■ **TASK STATEMENT**
Return all lines below containing the word "scene".
┄┄┄┄┄┄
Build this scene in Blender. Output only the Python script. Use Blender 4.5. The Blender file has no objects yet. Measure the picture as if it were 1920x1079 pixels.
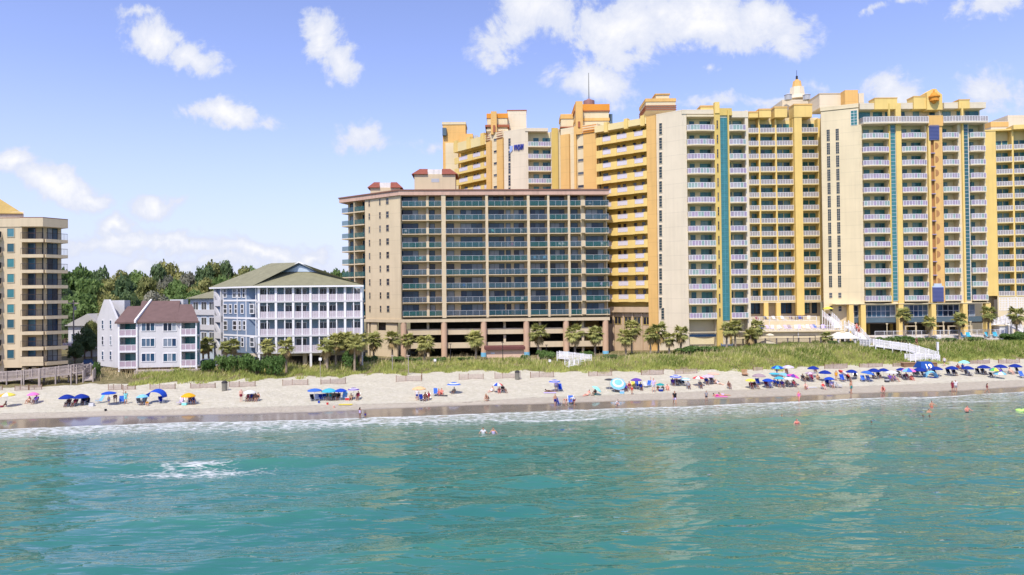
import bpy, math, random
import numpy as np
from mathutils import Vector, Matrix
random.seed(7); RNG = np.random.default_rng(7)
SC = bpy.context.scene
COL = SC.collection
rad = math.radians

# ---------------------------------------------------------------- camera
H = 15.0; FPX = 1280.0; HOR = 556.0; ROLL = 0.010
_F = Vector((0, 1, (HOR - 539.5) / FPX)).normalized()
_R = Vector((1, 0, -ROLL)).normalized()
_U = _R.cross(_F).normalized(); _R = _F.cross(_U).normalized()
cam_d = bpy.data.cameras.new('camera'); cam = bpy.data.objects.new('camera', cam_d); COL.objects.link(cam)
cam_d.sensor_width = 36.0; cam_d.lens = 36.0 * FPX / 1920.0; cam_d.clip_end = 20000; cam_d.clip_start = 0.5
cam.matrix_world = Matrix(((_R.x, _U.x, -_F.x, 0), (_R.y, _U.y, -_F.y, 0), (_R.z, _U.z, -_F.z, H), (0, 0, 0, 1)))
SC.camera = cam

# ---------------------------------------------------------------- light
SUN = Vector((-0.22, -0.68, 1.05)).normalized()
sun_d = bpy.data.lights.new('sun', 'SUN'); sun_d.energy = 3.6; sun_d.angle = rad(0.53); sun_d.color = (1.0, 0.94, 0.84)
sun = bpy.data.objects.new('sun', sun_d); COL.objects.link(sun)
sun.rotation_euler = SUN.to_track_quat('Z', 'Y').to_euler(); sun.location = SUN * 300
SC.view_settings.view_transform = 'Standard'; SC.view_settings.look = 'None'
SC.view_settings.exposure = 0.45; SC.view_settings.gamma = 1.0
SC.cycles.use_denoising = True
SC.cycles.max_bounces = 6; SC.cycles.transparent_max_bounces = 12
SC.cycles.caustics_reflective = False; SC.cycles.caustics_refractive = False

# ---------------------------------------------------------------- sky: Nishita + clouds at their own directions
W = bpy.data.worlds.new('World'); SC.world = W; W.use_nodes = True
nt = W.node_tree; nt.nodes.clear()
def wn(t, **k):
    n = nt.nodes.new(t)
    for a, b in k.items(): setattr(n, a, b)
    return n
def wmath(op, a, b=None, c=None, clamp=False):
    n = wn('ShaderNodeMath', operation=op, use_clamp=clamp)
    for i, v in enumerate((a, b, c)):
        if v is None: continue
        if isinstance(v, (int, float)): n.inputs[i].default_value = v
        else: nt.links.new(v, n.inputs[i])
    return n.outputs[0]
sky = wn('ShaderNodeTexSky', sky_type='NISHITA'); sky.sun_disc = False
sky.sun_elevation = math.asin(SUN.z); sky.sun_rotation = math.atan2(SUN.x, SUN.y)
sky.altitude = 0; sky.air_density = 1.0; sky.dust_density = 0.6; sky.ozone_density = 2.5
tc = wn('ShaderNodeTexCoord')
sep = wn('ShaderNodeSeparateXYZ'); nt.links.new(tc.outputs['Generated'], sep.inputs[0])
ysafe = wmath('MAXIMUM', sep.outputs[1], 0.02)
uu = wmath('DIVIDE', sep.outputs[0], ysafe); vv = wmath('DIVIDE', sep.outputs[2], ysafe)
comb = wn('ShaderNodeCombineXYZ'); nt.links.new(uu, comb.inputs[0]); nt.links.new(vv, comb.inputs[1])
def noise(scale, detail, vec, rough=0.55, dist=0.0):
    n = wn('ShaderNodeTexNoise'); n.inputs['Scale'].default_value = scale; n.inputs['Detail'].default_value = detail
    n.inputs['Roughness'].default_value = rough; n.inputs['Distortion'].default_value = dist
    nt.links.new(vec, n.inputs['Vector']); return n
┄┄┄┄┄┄
■ **RESULT OF THIS TASK**
Build this scene in Blender. Output only the Python script. Use Blender 4.5. The Blender file has no objects yet. Measure the picture as if it were 1920x1079 pixels.
SC = bpy.context.scene